**GIVEN PROBLEM:** Look for the string "from" and copy every line that has it.

**DATA SHOWN:**

<<<<

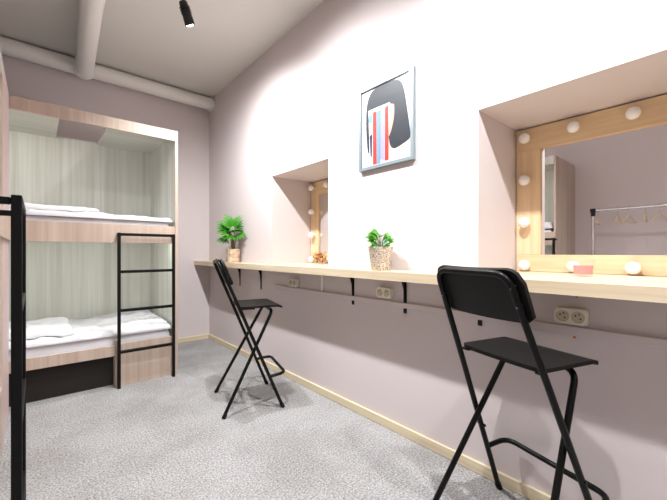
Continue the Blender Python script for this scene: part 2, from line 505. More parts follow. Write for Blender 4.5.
for lz, R, n in ((0.0200, 0.022, 4), (0.039, 0.045, 9), (0.039, 0.017, 3), (0.0605, 0.048, 10), (0.0605, 0.021, 4), (0.0820, 0.036, 7), (0.0820, 0.008, 1)):
    for j in range(n):
        a = 2*PI*j/n + lz*40
        o = bpy.data.objects.new('sweet', sw_mesh[k % 3]); COL.objects.link(o)
        o.location = (cx + R*math.cos(a), cy + R*math.sin(a), ZS1+lz)
        o.rotation_euler = (k*1.3, k*0.7, k*2.1)
        tag(o, sw_lab[k % 3], 'sweet', ('orange', 'brown', 'golden')[k % 3] + ' sweets in the glass bowl'); k += 1

def basket(c, r0, r1, h, rows, cols, amp):
    bm = bmesh.new(); c = Vector(c)
    nz, na = rows*4, cols*4
    rings = []
    for i in range(nz+1):
        z = h*i/nz; r = r0 + (r1-r0)*(i/nz)
        row = i*rows/nz
        ring = []
        for j in range(na):
            a = 2*PI*j/na
            s = math.sin(PI*row) * math.cos(a*cols/2*1.0 + PI*int(row))
            ring.append(bm.verts.new(c + Vector(((r+amp*s)*math.cos(a), (r+amp*s)*math.sin(a), z+0.0005))))
        rings.append(ring)
    inner = []
    for rr, zz in ((r1-0.006, h), (r1-0.008, h-0.022)):
        inner.append([bm.verts.new(c + Vector((rr*math.cos(2*PI*j/na), rr*math.sin(2*PI*j/na), zz))) for j in range(na)])
    allr = rings + inner
    for a, b in zip(allr, allr[1:]):
        for j in range(na): bm.faces.new((a[j], a[(j+1) % na], b[(j+1) % na], b[j]))
    bm.faces.new(rings[0][::-1])
    return bm

def soil(c, r, z):
    return lathe(bmesh.new(), [(r, z-0.006), (r*0.97, z), (r*0.5, z+0.003), (0, z+0.004)], c, 24)

def leaf_mesh(outline, L, W, origin, direction, up, curl=0.25, fold=0.15):
    """outline: list of (t, w) half outline from base to tip, mirrored; a thin folded, drooping blade"""
    bm = bmesh.new()
    d = Vector(direction).normalized(); u = Vector(up)
    s = d.cross(u).normalized(); u = s.cross(d).normalized()
    o = Vector(origin)
    def P(t, w, k):
        return o + d*(L*t) + s*(W*w) + u*(-curl*L*t*t + fold*W*abs(w)) + u*k
    rows = []
    for k in (0.0, -0.0012):
        rows.append([(bm.verts.new(P(t, 0, k)), bm.verts.new(P(t, w, k)), bm.verts.new(P(t, -w, k))) for t, w in outline])
    top, bot = rows
    for R in (top, bot):
        for a, b in zip(R, R[1:]):
            bm.faces.new((a[0], b[0], b[1], a[1])); bm.faces.new((a[0], a[2], b[2], b[0]))
    for a, b, a2, b2 in zip(top, top[1:], bot, bot[1:]):
        bm.faces.new((a[1], b[1], b2[1], a2[1])); bm.faces.new((a[2], a2[2], b2[2], b[2]))
    return bm

def fan_leaf(origin, d, up, L, n=9, spread=150):
    """palmate fan of pointed segments joined near the stalk"""
    bm = bmesh.new()
    d = Vector(d).normalized(); s = d.cross(Vector(up)).normalized(); u = s.cross(d).normalized()
    o = Vector(origin)
    def P(a, r, k): return o + (d*math.cos(a) + s*math.sin(a))*r + u*(-0.35*r*r/L + k)
    step = math.radians(spread)/n
    for k0 in (0.0, -0.001):
        cen = bm.verts.new(P(0, 0, k0))
        for i in range(n):
            a = (i-(n-1)/2)*step
            ln = L*(1-0.22*abs(i-(n-1)/2)/((n-1)/2))
            pts = [P(a-step*0.5, ln*0.5, k0), P(a-step*0.36, ln*0.78, k0-0.002), P(a, ln, k0-0.004), P(a+step*0.36, ln*0.78, k0-0.002), P(a+step*0.5, ln*0.5, k0)]
            mid = bm.verts.new(P(a, ln*0.55, k0+0.005))
            vs = [bm.verts.new(p) for p in pts]
            ring = [cen] + vs
            for q in range(len(ring)):
                bm.faces.new((mid, ring[q], ring[(q+1) % len(ring)]))
    return bm

# corner palm
cx, cy = 1.437, 3.15
c = (cx, cy, ZS1)
t = thing('potted_plant', 'palm-like potted plant with fan leaves in a straw pot at the counter corner', 'plant', c)
obj('woven_pot', basket(c, 0.056, 0.062, 0.128, 9, 20, 0.003), M_BASKET, t, True, c)
obj('soil', soil(c, 0.055, 0.118), M_SOIL, t, True, c)
cr_ = Vector((cx, cy, ZS1+0.12))
R_ = Vector((0.757, -0.653, 0))          # picture-right on the counter
F_ = Vector((-0.653, -0.757, 0))         # towards the room
fans = [(-0.050, 0.02, 0.330, 0.13, 0.05), (-0.012, 0.03, 0.345, 0.13, 0.09), (0.018, 0.00, 0.340, 0.12, 0.07), (-0.085, 0.03, 0.235, 0.11, 0.0),
        (0.062, 0.02, 0.270, 0.12, 0.01), (-0.045, 0.055, 0.285, 0.13, 0.02), (0.02, 0.05, 0.295, 0.12, 0.03), (-0.07, 0.02, 0.300, 0.12, 0.06),
        (0.03, 0.03, 0.315, 0.11, 0.08), (-0.02, 0.06, 0.255, 0.12, 0.0), (-0.03, 0.06, 0.32, 0.12, 0.06)]
for a, f, zz, L, upk in fans:
    tip = Vector((cx, cy, ZS1)) + R_*a*0.6 + F_*f*0.6 + Vector((0, 0, zz))
    if tip.x > XW-0.06: tip.x = XW-0.06
    st = tube(bmesh.new(), fillet([cr_ + R_*a*0.15, cr_ + R_*a*0.3 + Vector((0,0,0.10)), tip], 0.05), 0.0022, 6)
    so_ = obj('stalk', st, M_STEM, t, True, c)
    d = (R_*a*1.0 + F_*(f+0.02)*1.0 + Vector((0, 0, upk))).normalized()
    lb = fan_leaf(tip, d, F_*0.6 + Vector((0, 0, 1)), L, 11, 185)
    for v in lb.verts:
        v.co.x = min(v.co.x, XW-0.006)
    obj('fan_leaf', lb, M_GREEN, so_, False, c)
obj('trunk', tube(bmesh.new(), [cr_ - Vector((0,0,0.004)), cr_ + Vector((0.004,0,0.04)), cr_ + Vector((0.0,0,0.11))], [0.013, 0.010, 0.006], 10), M_STEM, t, True, c)

# small ivy
cx, cy = 1.437, 1.268
c = (cx, cy, ZS1)
t = thing('potted_plant', 'small ivy in a pale wicker pot on the counter below the picture', 'plant', c)
obj('woven_pot', basket(c, 0.050, 0.068, 0.128, 16, 26, 0.0022), M_BASKETW, t, True, c)
obj('soil', soil(c, 0.060, 0.116), M_SOIL, t, True, c)
R_ = Vector((0.66, -0.75, 0)); F_ = Vector((-0.75, -0.66, 0))
ivy = [(0.0, 0.0), (0.02, 0.5), (0.18, 0.92), (0.30, 0.62), (0.52, 0.98), (0.62, 0.50), (0.82, 0.30), (1.0, 0.0)]
lv = [(-0.050, 0.02, 0.060, 0.050, 0), (-0.018, 0.03, 0.082, 0.056, 0), (0.020, 0.03, 0.062, 0.050, 0), (0.038, 0.02, 0.046, 0.048, 0),
      (-0.024, 0.05, 0.022, 0.042, 0), (0.018, 0.05, 0.026, 0.046, 1), (-0.04, 0.04, 0.008, 0.034, 0), (0.0, 0.05, 0.012, 0.036, 0),
      (-0.008, 0.0, 0.080, 0.046, 0), (0.002, 0.04, 0.036, 0.036, 1), (-0.036, 0.03, 0.056, 0.044, 0), (0.03, 0.04, 0.012, 0.032, 0),
      (-0.030, 0.04, 0.074, 0.052, 0), (0.004, 0.035, 0.066, 0.050, 0), (0.028, 0.045, 0.060, 0.044, 0), (-0.012, 0.05, 0.046, 0.044, 0),
      (-0.048, 0.035, 0.040, 0.040, 0), (0.044, 0.035, 0.034, 0.040, 0), (0.012, 0.055, 0.008, 0.038, 0), (-0.020, 0.055, 0.004, 0.036, 1)]
c0 = Vector((cx, cy, ZS1+0.118))
for a, f, zz, L, q in lv:
    p1 = c0 + R_*a*0.75 + F_*f*0.75 + Vector((0, 0, zz))
    st = obj('stalk', tube(bmesh.new(), fillet([c0 + R_*a*0.25 + F_*f*0.25, c0 + R_*a*0.4 + F_*f*0.4 + Vector((0,0,zz*0.7)), p1], 0.02, 4), 0.0014, 6), M_STEM, t, True, c)
    d = R_*a*0.9 + F_*0.03 + Vector((0, 0, 0.012))
    obj('leaf', leaf_mesh(ivy, L, L*0.56, p1, d, F_*1.2 + Vector((0, 0, 0.8)), 0.3, 0.12), M_GREENP if q else M_GREEN2, st, False, c)

# ------------------------------------------------------------------ the picture
PY0, PY1, PZ0, PZ1 = 1.095, 1.498, 1.490, 1.983
o = (XW, (PY0+PY1)/2, PZ0)
t = thing('framed_picture', 'silver framed portrait of black bobbed hair with red and blue paint stripes', 'picture', o)
fw, fd = 0.017, 0.022
bm = bmesh.new()
Wp, Hp = PY1-PY0, PZ1-PZ0
def PM(u, v, w): return (XW-0.001-w, PY1-u, PZ0+v)        # u to picture-right
for q in ([(0,0),(Wp,0),(Wp-fw,fw),(fw,fw)], [(Wp,0),(Wp,Hp),(Wp-fw,Hp-fw),(Wp-fw,fw)],
          [(Wp,Hp),(0,Hp),(fw,Hp-fw),(Wp-fw,Hp-fw)], [(0,Hp),(0,0),(fw,fw),(fw,Hp-fw)]):
    prism(bm, q, 0, fd, PM)
obj('picture_frame', bm, M_ALU, t, False, o)
iw, ih = Wp-2*fw, Hp-2*fw
mats = [plain('print_white', srgb(222, 220, 224), 0.5), plain('print_hair', srgb(24, 33, 46), 0.5), plain('print_skin', srgb(216, 178, 156), 0.5),
        plain('print_red', srgb(206, 52, 36), 0.5), plain('print_blue', srgb(112, 154, 208), 0.5), plain('print_lilac', srgb(168, 160, 204), 0.5),
        plain('print_navy', srgb(34, 42, 86), 0.5), plain('print_cream', srgb(226, 212, 198), 0.5)]
bm = bmesh.new()
def smooth_poly(pts, it=2):
    for _ in range(it):
        q = []
        for i in range(len(pts)):
            a, b = pts[i], pts[(i+1) % len(pts)]
            q += [(a[0]*.75+b[0]*.25, a[1]*.75+b[1]*.25), (a[0]*.25+b[0]*.75, a[1]*.25+b[1]*.75)]
        pts = q
    return pts
def patch(pts, mi, lay):
    vs = [bm.verts.new(PM(fw+u*iw, fw+v*ih, 0.0115+lay*0.0004)) for u, v in pts]
    f = bm.faces.new(vs); f.material_index = mi
patch([(0,0),(1,0),(1,1),(0,1)], 0, 0)
patch(smooth_poly([(.55,.01),(.99,.01),(.99,.24),(.80,.28),(.62,.30),(.56,.20)]), 7, 1)
patch(smooth_poly([(.14,.16),(.10,.45),(.10,.82),(.22,.99),(.50,.985),(.74,.985),(.86,.88),(.94,.50),(.98,.30),(.985,.22),(.90,.19),(.74,.15),(.66,.15),(.60,.20),(.58,.30),(.50,.45),(.24,.45),(.2,.2)]), 1, 2)
patch(smooth_poly([(.16,.73),(.68,.735),(.69,.55),(.62,.36),(.56,.30),(.57,.18),(.40,.10),(.20,.18),(.17,.45)], 1), 2, 3)
patch([(.15,.735),(.60,.735),(.58,.45),(.56,.02),(.18,.02),(.17,.40)], 0, 4)
patch([(.16,.66),(.24,.67),(.24,.56),(.16,.58)], 4, 5)
patch([(.18,.40),(.24,.42),(.23,.12),(.20,.14)], 6, 5)
patch([(.25,.69),(.33,.69),(.335,.02),(.255,.02)], 3, 5)
patch([(.335,.68),(.42,.69),(.41,.02),(.34,.02)], 4, 5)
patch([(.42,.68),(.50,.68),(.49,.04),(.41,.06)], 5, 5)
patch([(.505,.69),(.575,.71),(.575,.03),(.50,.03)], 3, 5)
obj('art_print', bm, mats, t, False, o)
bm = bmesh.new(); prism(bm, [(fw,fw),(Wp-fw,fw),(Wp-fw,Hp-fw),(fw,Hp-fw)], 0.0165, 0.0185, PM)
obj('glazing', bm, M_GLASS, t, False, o)
ob = bmesh.new(); prism(ob, [(fw,fw),(Wp-fw,fw),(Wp-fw,Hp-fw),(fw,Hp-fw)], 0.001, 0.011, PM)
obj('backing_board', ob, M_HOLE, t, False, o)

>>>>

**TASK SOLUTION:**
Continue the Blender Python script for this scene: part 2, from line 505. More parts follow. Write for Blender 4.5.
    """outline: list of (t, w) half outline from base to tip, mirrored; a thin folded, drooping blade"""